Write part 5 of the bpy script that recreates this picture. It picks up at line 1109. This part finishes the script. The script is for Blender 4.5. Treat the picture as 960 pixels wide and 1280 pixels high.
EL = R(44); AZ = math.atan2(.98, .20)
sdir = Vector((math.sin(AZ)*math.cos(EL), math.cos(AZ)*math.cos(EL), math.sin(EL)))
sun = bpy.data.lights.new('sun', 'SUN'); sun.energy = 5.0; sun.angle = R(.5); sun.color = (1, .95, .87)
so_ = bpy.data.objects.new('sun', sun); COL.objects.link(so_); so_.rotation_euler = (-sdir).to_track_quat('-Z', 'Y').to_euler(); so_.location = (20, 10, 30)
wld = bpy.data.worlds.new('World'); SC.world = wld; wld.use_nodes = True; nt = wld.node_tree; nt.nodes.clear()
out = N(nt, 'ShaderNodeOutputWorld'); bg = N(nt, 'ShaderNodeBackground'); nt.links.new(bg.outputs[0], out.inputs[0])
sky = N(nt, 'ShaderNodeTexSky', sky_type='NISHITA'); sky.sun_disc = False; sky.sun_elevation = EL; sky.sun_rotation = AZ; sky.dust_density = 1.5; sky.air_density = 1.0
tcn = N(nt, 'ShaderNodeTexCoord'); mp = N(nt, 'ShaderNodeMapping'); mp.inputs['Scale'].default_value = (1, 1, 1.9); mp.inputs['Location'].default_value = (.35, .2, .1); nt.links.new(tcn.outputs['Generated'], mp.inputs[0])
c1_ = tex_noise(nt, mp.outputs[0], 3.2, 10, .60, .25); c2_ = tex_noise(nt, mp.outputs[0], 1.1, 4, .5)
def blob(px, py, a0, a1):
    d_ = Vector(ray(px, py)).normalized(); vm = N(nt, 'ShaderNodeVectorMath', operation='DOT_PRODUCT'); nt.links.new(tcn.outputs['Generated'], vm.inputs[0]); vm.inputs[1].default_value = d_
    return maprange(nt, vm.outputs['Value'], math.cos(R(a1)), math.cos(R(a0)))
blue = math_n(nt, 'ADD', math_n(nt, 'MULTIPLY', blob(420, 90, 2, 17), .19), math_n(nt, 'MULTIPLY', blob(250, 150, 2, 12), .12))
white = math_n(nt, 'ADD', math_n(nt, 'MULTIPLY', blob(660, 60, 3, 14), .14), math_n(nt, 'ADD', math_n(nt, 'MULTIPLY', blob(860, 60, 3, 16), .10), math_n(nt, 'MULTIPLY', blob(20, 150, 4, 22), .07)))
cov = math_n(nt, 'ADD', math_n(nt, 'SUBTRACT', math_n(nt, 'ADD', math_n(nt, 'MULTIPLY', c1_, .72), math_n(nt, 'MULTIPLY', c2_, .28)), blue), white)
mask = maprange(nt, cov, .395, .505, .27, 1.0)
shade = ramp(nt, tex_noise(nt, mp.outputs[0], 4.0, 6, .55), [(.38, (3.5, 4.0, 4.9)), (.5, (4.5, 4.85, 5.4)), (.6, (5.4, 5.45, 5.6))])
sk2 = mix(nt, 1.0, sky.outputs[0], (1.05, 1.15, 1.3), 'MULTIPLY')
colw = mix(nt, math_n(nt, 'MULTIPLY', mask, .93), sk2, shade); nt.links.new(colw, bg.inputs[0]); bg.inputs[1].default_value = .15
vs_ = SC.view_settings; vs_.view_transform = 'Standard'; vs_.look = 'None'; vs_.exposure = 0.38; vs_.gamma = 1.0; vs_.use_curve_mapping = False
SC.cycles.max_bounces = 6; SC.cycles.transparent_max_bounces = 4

-*-*-

→ **Exercise task**:
Repeat the material above exactly.

→ **Result for this exercise**:
Write part 5 of the bpy script that recreates this picture. It picks up at line 1109. This part finishes the script. The script is for Blender 4.5. Treat the picture as 960 pixels wide and 1280 pixels high.
EL = R(44); AZ = math.atan2(.98, .20)
sdir = Vector((math.sin(AZ)*math.cos(EL), math.cos(AZ)*math.cos(EL), math.sin(EL)))
sun = bpy.data.lights.new('sun', 'SUN'); sun.energy = 5.0; sun.angle = R(.5); sun.color = (1, .95, .87)
so_ = bpy.data.objects.new('sun', sun); COL.objects.link(so_); so_.rotation_euler = (-sdir).to_track_quat('-Z', 'Y').to_euler(); so_.location = (20, 10, 30)
wld = bpy.data.worlds.new('World'); SC.world = wld; wld.use_nodes = True; nt = wld.node_tree; nt.nodes.clear()
out = N(nt, 'ShaderNodeOutputWorld'); bg = N(nt, 'ShaderNodeBackground'); nt.links.new(bg.outputs[0], out.inputs[0])
sky = N(nt, 'ShaderNodeTexSky', sky_type='NISHITA'); sky.sun_disc = False; sky.sun_elevation = EL; sky.sun_rotation = AZ; sky.dust_density = 1.5; sky.air_density = 1.0
tcn = N(nt, 'ShaderNodeTexCoord'); mp = N(nt, 'ShaderNodeMapping'); mp.inputs['Scale'].default_value = (1, 1, 1.9); mp.inputs['Location'].default_value = (.35, .2, .1); nt.links.new(tcn.outputs['Generated'], mp.inputs[0])
c1_ = tex_noise(nt, mp.outputs[0], 3.2, 10, .60, .25); c2_ = tex_noise(nt, mp.outputs[0], 1.1, 4, .5)
def blob(px, py, a0, a1):
    d_ = Vector(ray(px, py)).normalized(); vm = N(nt, 'ShaderNodeVectorMath', operation='DOT_PRODUCT'); nt.links.new(tcn.outputs['Generated'], vm.inputs[0]); vm.inputs[1].default_value = d_
    return maprange(nt, vm.outputs['Value'], math.cos(R(a1)), math.cos(R(a0)))
blue = math_n(nt, 'ADD', math_n(nt, 'MULTIPLY', blob(420, 90, 2, 17), .19), math_n(nt, 'MULTIPLY', blob(250, 150, 2, 12), .12))
white = math_n(nt, 'ADD', math_n(nt, 'MULTIPLY', blob(660, 60, 3, 14), .14), math_n(nt, 'ADD', math_n(nt, 'MULTIPLY', blob(860, 60, 3, 16), .10), math_n(nt, 'MULTIPLY', blob(20, 150, 4, 22), .07)))
cov = math_n(nt, 'ADD', math_n(nt, 'SUBTRACT', math_n(nt, 'ADD', math_n(nt, 'MULTIPLY', c1_, .72), math_n(nt, 'MULTIPLY', c2_, .28)), blue), white)
mask = maprange(nt, cov, .395, .505, .27, 1.0)
shade = ramp(nt, tex_noise(nt, mp.outputs[0], 4.0, 6, .55), [(.38, (3.5, 4.0, 4.9)), (.5, (4.5, 4.85, 5.4)), (.6, (5.4, 5.45, 5.6))])
sk2 = mix(nt, 1.0, sky.outputs[0], (1.05, 1.15, 1.3), 'MULTIPLY')
colw = mix(nt, math_n(nt, 'MULTIPLY', mask, .93), sk2, shade); nt.links.new(colw, bg.inputs[0]); bg.inputs[1].default_value = .15
vs_ = SC.view_settings; vs_.view_transform = 'Standard'; vs_.look = 'None'; vs_.exposure = 0.38; vs_.gamma = 1.0; vs_.use_curve_mapping = False
SC.cycles.max_bounces = 6; SC.cycles.transparent_max_bounces = 4